Not ashamed!

I am not ashamed of all I have walked through in my life. Every struggle I have had to overcome, all of the dark days my husband and I forged a path through after the loss of our daughter, and accepting my weaknesses – these are all pieces of my puzzle that I am not ashamed of. The reason I am not ashamed is because these are the details of my life experiences, failures, and victories that have made me who I am. If I walk day to day ashamed of the very destiny that was laid before me to endure and overcome, than I am denying my purpose to help someone else defy the moments of defeat they stumble across. Defeat will only crush you if you are unable to acknowledge it, then blow it out of the water. When you can say, yes I have struggled, yes this awful thing happened to me, and yes it is destructive, but I’m choosing to do what I need to so that I may overcome it – that takes courage.

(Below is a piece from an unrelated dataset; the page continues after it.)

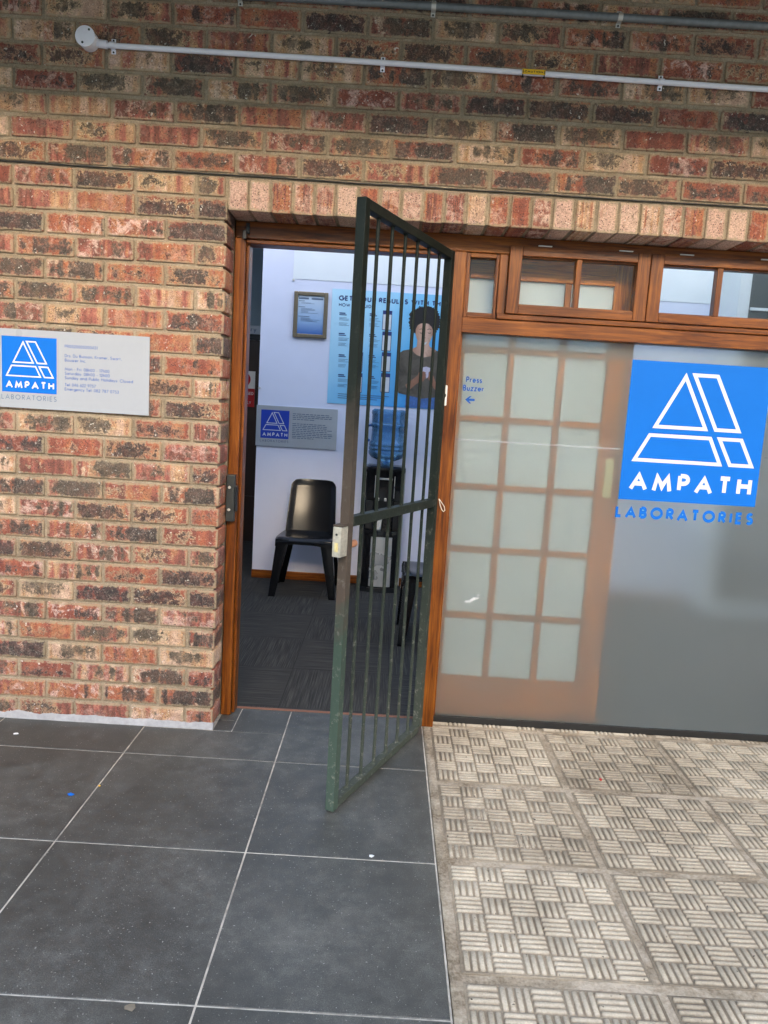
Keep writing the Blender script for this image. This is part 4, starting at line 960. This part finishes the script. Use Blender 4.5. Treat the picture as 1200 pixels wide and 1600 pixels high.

I look back, years ago to when my mom left my dad – I didn’t want to tell anyone. My world had been shattered, the one factor of stability in my life – my family, had broken into pieces. It was all gone, and as details of lies and betrayal unraveled – I felt nothing but shame. It took time for me to face the reality of that situation in my life, partially because I was young and it was the first substantial earth shaking event in my life. As time went on, I learned it was ok to talk about all of my pain and disappointment – that there was nothing to be ashamed of because I wasn’t the only person on the planet experiencing those emotions. Not only that, but working through those emotions would eventually help me help others work through similar feelings and experiences.

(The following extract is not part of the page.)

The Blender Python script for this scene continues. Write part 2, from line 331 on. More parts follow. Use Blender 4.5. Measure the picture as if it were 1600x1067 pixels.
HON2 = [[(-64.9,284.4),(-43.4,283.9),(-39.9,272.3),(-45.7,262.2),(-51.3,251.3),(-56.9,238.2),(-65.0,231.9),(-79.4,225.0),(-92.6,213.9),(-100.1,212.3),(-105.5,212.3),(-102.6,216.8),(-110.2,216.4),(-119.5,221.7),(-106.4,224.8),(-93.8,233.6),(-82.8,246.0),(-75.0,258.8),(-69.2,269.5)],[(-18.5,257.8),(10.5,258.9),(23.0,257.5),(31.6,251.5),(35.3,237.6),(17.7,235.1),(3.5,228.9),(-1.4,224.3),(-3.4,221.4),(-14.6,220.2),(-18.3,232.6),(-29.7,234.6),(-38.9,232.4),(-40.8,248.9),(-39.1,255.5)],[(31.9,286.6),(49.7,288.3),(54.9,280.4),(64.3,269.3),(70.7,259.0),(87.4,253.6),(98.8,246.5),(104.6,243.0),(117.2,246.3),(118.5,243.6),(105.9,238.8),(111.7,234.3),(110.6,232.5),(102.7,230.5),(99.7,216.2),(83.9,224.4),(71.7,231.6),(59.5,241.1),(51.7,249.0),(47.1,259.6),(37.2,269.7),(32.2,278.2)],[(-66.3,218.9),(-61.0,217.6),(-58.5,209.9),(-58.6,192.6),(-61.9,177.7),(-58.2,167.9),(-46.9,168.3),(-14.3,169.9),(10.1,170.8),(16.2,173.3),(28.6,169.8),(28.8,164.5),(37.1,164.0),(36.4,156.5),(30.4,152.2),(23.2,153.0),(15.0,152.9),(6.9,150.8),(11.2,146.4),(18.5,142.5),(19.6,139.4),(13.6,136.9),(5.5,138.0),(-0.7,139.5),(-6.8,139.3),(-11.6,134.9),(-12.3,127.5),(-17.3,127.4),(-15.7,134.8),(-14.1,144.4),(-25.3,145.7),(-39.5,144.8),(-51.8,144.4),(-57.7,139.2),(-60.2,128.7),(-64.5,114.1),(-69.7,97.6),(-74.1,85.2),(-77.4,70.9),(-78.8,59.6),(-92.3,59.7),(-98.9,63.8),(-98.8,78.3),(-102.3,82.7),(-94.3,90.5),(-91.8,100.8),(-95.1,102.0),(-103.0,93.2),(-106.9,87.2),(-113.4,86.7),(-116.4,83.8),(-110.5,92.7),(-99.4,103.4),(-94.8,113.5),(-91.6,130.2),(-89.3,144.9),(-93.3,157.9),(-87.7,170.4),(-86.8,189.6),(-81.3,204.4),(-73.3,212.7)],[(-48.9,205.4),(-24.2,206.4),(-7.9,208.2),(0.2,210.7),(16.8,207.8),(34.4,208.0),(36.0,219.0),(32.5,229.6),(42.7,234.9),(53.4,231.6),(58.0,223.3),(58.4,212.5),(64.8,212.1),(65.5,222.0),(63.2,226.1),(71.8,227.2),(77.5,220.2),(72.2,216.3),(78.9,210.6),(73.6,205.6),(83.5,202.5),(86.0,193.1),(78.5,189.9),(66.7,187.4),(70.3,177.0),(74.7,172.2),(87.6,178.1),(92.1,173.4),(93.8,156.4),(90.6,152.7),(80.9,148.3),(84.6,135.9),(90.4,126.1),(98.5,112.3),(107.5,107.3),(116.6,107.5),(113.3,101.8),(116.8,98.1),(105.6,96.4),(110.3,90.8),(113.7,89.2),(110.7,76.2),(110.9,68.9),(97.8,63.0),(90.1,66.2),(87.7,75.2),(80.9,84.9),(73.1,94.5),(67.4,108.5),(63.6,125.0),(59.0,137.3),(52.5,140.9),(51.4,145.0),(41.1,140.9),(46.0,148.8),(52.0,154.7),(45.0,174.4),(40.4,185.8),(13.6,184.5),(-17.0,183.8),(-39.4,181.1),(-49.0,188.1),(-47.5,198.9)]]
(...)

Our struggles in life can become powerful propellers of change and encouragement for ourselves and others when we admit them, work through them, and shake off the shame so often associated to them. It is not an easy course, it takes courage, perseverance and humility to admit to the not-so-pretty parts of our lives. When we can step out of shame, freedom can be embraced. I am not ashamed of all I have endured in my journey – it has carried me to where I am today. I hope that you can say the same, if not, know that you do not have to be ashamed of your journey. There is help out there for anyone looking, no matter what type of struggle you find yourself in. The biggest step to take is opening the door to your heart and allowing someone to help. You can have freedom and live life not ashamed!